Causes/ Reasons/Sources of Conflicts

Conflicts may be caused by any one or more of the following reasons

  1. Cognitive (Recognition and Understanding) Dissonance (Difference of opinion)

It is a conflict between convergent (ability to narrow the number of possible solutions to a problem by applying logic and knowledge) and divergent thinking (thinking outwards instead of inward).

  1. Status

Status is a state, condition, or situation. When there is a need for status and a “wrong” person is promoted.

  1. Incongruence

A party is required to engage in an activity that is incongruent with his or her needs or interests.

  1. Incompatibility

A party holds behavioural preferences like attitudes, values, skills, goals, and perceptions, the satisfaction of which is incompatible with another person’s implementation of his or her preferences.

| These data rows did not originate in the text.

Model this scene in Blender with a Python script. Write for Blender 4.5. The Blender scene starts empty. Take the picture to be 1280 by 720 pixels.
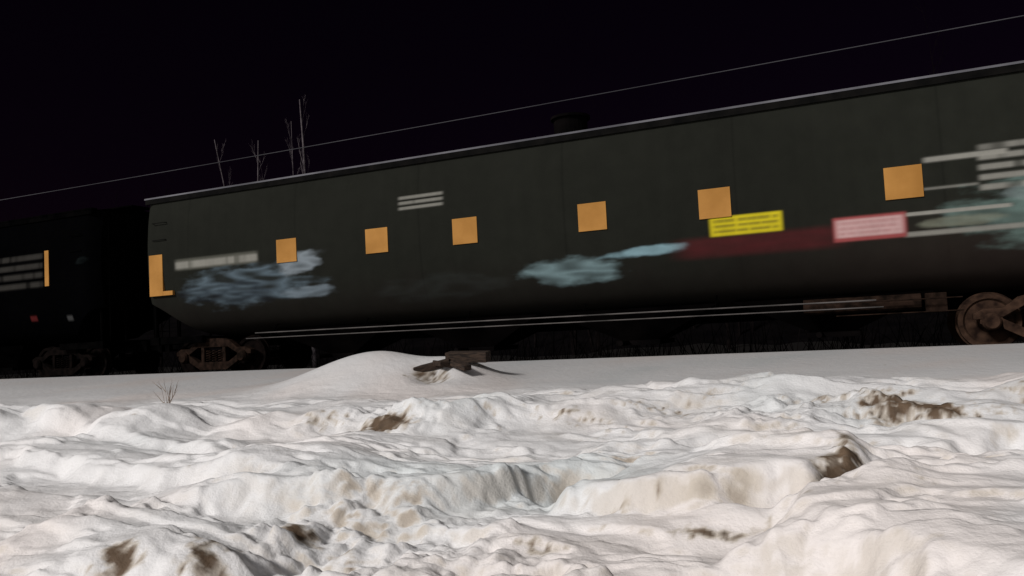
import bpy, math, random
import numpy as np
from mathutils import Vector, Matrix
random.seed(7); rng=np.random.RandomState(3)
EYE=1.6
# ---------------------------------------------------------------- noise
_perm=rng.permutation(256); _perm=np.concatenate([_perm,_perm]); _ang=rng.rand(256)*2*np.pi
_gx=np.cos(_ang); _gy=np.sin(_ang)
_r1=rng.rand(512); _r2=rng.rand(512); _r3=rng.rand(512)
def perlin(x,y):
    xi=np.floor(x).astype(int); yi=np.floor(y).astype(int); xf=x-xi; yf=y-yi
    X=xi&255; Y=yi&255; X1=(X+1)&255; Y1=(Y+1)&255
    def g(a,b,dx,dy):
        h=_perm[_perm[a]+b]; return _gx[h]*dx+_gy[h]*dy
    u=xf*xf*xf*(xf*(xf*6-15)+10); v=yf*yf*yf*(yf*(yf*6-15)+10)
    a=g(X,Y,xf,yf)*(1-u)+g(X1,Y,xf-1,yf)*u
    b=g(X,Y1,xf,yf-1)*(1-u)+g(X1,Y1,xf-1,yf-1)*u
    return (a*(1-v)+b*v)*1.45
def fbm(x,y,o=4,l=2.03,g=.5):
    s=0;a=1;t=0
    for i in range(o):
        s=s+a*perlin(x+17.3*i,y-9.1*i); t+=a; a*=g; x=x*l; y=y*l
    return s/t
def puffy(x,y,o=3):
    s=0;a=1;t=0
    for i in range(o):
        s=s+a*(np.sqrt(perlin(x+7.3*i,y+5.1*i)**2+.002)*2-.5); t+=a;a*=.5;x=x*2.1;y=y*2.1
    return s/t
def lumps(x,y,keep=.6):
    """irregular clods attached to the surface: max of randomly sized domes"""
    xw=x+perlin(x*1.7,y*1.7)*.35; yw=y+perlin(x*1.7+40,y*1.7)*.35
    xi=np.floor(xw).astype(int); yi=np.floor(yw).astype(int); out=np.zeros_like(xw)
    for i in (-1,0,1):
        for j in (-1,0,1):
            h=_perm[_perm[(xi+i)&255]+((yi+j)&255)]
            cx=xi+i+_r1[h]; cy=yi+j+_r2[h]; r=.3+.65*_r3[h]; k=(_r1[h+200]<keep)
            dx=xw-cx; dy=yw-cy; an=_r2[h+200]*3.14; c=np.cos(an); s=np.sin(an)
            d2=((dx*c+dy*s)**2+((-dx*s+dy*c)*1.4)**2)/(r*r)
            out=np.maximum(out,np.clip(1-d2,0,1)**.65*r*k)
    return out
def sst(a,b,x):
    t=np.clip((x-a)/(b-a),0,1); return t*t*(3-2*t)
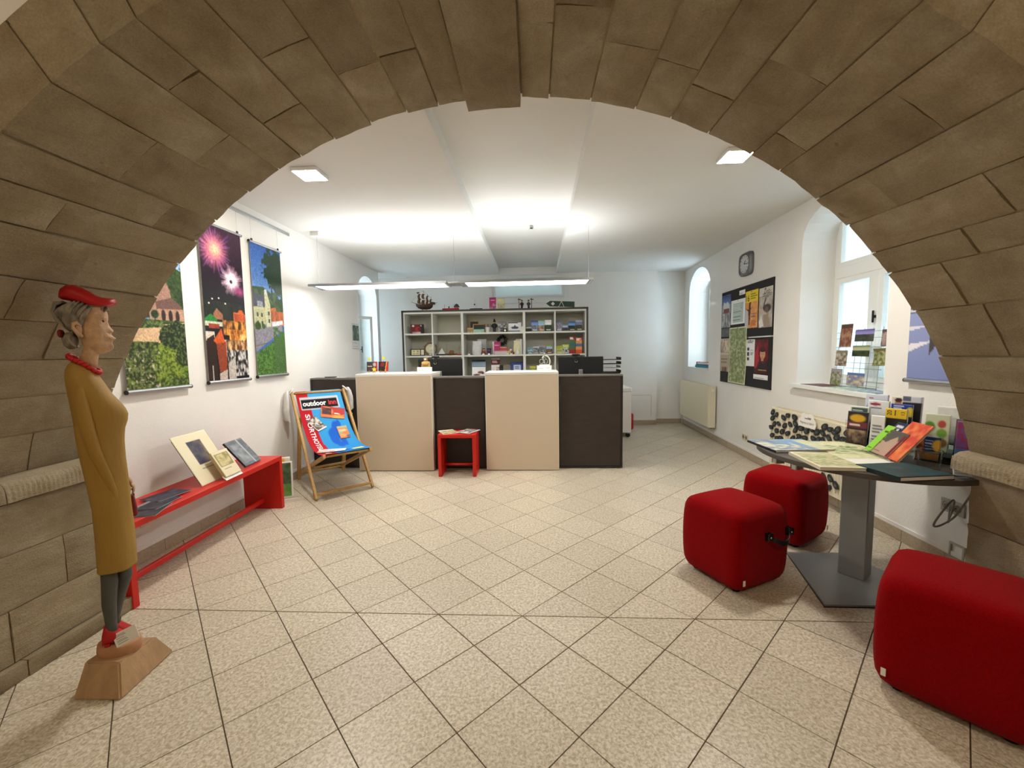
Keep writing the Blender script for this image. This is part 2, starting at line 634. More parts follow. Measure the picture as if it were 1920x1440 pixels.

Economics: Insufficient remuneration to employees.

  1. Stress

Conflicts from stress from external sources; i.e., functional or dysfunctional situations. Poor or Inadequate Organizational Structure and Lack of Teamwork.

  1. Seeking Power

Often a conflict for power struggle takes place when everyone wants to be a leader and nobody wants to be a follower.

  1. Weak Leadership

Conflict is bound to result if someone of less stature leads a more qualified and experienced worker.

Arbitrary interpretation and application of rules and policies: Lack of transparency and openness creates dissatisfaction among the affected people.